Stored data entries:
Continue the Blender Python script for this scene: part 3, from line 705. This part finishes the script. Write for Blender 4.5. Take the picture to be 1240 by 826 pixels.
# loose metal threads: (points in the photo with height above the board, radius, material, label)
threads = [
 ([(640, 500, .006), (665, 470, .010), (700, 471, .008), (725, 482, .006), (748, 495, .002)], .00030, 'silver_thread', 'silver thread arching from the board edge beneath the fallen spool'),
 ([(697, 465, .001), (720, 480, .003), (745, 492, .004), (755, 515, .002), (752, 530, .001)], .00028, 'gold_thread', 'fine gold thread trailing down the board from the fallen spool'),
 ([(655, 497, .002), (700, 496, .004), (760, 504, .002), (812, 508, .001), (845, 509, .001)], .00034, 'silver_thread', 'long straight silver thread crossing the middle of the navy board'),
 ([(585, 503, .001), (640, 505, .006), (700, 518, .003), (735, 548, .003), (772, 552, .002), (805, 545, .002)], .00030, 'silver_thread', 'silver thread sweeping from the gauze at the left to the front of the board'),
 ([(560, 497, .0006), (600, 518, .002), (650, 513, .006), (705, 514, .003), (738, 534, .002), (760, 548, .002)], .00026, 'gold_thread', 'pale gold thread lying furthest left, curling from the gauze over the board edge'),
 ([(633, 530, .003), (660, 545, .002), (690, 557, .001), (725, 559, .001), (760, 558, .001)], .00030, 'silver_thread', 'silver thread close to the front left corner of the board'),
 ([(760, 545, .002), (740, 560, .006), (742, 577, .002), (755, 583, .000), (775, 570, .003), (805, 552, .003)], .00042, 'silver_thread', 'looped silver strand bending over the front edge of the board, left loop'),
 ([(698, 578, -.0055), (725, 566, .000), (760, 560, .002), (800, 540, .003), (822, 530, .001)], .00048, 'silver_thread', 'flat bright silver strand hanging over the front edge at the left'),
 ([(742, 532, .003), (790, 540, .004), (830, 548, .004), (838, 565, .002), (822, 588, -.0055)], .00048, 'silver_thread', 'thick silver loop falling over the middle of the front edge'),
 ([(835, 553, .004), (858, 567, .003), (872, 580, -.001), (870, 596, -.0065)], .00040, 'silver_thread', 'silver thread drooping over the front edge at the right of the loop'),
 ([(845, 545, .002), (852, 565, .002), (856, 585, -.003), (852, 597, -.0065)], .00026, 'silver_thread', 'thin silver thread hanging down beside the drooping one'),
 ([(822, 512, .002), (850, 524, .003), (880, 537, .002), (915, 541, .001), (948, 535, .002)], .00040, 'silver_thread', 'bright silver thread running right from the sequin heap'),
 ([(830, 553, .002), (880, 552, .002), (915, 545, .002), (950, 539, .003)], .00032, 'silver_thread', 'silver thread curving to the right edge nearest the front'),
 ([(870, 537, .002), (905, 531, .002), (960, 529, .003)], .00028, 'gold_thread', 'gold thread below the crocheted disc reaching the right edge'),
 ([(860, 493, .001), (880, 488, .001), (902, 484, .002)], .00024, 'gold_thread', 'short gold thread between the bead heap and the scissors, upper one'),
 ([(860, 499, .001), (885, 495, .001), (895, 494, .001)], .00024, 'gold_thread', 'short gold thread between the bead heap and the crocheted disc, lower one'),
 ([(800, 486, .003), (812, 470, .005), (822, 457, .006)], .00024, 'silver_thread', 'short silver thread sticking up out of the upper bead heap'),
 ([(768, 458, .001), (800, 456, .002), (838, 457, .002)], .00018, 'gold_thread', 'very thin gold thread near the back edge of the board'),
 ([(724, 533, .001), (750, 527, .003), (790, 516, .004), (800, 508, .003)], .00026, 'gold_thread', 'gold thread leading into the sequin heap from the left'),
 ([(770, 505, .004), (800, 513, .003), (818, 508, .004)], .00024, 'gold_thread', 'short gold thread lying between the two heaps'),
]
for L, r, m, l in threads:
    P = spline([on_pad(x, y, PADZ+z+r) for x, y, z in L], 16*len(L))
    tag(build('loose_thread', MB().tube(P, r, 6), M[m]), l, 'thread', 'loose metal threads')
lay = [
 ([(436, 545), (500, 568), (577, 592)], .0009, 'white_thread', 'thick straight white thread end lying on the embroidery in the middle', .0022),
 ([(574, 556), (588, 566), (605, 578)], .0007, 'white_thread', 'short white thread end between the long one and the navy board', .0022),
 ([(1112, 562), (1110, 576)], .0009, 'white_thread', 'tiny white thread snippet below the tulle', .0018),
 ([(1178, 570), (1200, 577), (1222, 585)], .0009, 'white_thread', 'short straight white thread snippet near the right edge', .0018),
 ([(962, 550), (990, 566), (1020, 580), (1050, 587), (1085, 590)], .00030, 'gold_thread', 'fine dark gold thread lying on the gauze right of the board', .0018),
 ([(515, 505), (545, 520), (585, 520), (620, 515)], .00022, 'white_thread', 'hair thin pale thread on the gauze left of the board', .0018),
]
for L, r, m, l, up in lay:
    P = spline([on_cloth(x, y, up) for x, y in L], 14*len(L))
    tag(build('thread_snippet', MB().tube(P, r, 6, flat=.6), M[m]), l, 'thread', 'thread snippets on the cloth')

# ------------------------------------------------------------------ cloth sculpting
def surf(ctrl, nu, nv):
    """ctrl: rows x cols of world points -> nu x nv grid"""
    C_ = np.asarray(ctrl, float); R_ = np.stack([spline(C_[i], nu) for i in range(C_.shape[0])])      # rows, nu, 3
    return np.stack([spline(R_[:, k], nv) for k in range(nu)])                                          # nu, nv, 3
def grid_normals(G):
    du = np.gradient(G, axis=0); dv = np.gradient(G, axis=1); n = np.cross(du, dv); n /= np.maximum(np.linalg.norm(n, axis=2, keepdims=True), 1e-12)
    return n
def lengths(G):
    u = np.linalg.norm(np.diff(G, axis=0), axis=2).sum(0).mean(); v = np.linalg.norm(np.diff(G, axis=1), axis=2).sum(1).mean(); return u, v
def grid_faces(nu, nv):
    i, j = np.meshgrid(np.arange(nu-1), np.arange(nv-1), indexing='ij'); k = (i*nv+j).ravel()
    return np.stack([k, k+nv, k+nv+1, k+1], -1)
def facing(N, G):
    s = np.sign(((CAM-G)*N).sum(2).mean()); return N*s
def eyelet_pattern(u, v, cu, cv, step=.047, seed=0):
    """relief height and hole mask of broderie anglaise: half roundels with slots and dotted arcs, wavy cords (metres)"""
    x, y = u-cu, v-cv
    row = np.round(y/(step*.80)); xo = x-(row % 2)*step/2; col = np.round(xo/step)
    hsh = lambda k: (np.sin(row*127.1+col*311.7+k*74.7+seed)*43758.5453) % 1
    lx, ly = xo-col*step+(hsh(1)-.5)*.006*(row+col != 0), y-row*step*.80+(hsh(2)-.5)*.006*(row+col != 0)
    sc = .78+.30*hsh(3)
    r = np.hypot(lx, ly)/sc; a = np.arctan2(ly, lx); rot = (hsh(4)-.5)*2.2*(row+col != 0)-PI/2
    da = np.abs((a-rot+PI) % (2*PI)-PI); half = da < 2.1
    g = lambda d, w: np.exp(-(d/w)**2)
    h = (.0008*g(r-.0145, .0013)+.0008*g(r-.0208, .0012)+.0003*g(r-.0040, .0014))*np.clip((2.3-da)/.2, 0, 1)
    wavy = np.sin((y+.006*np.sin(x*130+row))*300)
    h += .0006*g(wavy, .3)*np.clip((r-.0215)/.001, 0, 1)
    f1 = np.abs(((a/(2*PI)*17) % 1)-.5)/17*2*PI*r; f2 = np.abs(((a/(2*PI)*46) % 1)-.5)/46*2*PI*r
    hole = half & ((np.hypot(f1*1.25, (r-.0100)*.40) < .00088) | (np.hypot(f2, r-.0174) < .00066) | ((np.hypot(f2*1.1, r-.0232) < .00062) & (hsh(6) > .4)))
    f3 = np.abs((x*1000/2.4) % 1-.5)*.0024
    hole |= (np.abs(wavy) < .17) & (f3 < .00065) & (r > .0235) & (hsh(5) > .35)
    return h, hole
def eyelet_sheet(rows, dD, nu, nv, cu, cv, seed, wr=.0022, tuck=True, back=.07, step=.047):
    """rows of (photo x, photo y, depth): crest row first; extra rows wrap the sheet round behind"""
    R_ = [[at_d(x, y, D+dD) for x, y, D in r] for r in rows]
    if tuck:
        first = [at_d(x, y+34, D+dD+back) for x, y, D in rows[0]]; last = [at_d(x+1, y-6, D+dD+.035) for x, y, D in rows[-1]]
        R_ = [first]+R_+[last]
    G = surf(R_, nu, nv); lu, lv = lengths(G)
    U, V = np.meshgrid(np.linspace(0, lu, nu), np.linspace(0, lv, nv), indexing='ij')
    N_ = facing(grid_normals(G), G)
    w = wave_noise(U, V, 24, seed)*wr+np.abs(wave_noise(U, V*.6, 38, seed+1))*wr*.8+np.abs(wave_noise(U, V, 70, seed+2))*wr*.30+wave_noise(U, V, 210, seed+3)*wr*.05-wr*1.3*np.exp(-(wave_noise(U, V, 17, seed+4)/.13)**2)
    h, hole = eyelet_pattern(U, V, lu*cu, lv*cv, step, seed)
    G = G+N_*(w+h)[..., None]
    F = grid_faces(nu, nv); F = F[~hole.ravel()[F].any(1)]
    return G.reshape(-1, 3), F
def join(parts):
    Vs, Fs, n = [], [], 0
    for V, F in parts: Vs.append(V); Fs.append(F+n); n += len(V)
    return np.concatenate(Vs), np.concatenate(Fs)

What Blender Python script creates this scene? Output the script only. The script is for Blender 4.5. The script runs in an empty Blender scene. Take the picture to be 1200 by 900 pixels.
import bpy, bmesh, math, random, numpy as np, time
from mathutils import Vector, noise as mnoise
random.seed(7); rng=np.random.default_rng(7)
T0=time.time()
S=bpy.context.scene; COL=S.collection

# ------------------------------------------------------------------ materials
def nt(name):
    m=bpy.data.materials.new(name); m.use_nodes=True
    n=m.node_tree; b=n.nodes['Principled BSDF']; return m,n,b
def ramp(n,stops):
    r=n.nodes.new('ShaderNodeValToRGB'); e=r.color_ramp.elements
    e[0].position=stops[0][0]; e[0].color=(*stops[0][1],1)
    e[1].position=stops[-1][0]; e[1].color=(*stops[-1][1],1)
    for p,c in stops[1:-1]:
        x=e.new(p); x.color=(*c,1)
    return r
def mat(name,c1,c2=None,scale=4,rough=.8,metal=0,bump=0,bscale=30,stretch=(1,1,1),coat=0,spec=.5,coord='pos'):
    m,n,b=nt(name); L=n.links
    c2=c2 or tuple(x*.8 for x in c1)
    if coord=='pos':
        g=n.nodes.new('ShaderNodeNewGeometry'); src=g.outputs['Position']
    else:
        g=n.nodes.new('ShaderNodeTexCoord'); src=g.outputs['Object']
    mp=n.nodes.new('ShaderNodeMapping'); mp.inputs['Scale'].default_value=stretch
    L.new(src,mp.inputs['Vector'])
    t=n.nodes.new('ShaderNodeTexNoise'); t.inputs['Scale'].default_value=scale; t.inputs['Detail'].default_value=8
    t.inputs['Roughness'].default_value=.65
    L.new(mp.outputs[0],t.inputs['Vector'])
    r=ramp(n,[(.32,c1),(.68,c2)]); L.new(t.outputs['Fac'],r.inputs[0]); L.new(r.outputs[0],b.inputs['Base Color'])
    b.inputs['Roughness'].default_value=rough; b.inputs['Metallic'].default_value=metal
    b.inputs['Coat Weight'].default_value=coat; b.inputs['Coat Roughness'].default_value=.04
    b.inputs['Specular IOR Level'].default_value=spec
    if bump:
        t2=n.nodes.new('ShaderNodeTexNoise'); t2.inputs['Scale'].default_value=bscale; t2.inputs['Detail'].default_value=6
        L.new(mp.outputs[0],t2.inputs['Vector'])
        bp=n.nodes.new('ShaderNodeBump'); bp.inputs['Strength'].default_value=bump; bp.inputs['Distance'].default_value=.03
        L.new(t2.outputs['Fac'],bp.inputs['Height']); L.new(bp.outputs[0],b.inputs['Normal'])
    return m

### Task
Exactly the lines from the line that has "What Blender Python" through the line that has "S=bpy.context.scene; COL=S.collection" are to be repeated, both included, with nothing added.

### Solution to the problem
What Blender Python script creates this scene? Output the script only. The script is for Blender 4.5. The script runs in an empty Blender scene. Take the picture to be 1200 by 900 pixels.
import bpy, bmesh, math, random, numpy as np, time
from mathutils import Vector, noise as mnoise
random.seed(7); rng=np.random.default_rng(7)
T0=time.time()
S=bpy.context.scene; COL=S.collection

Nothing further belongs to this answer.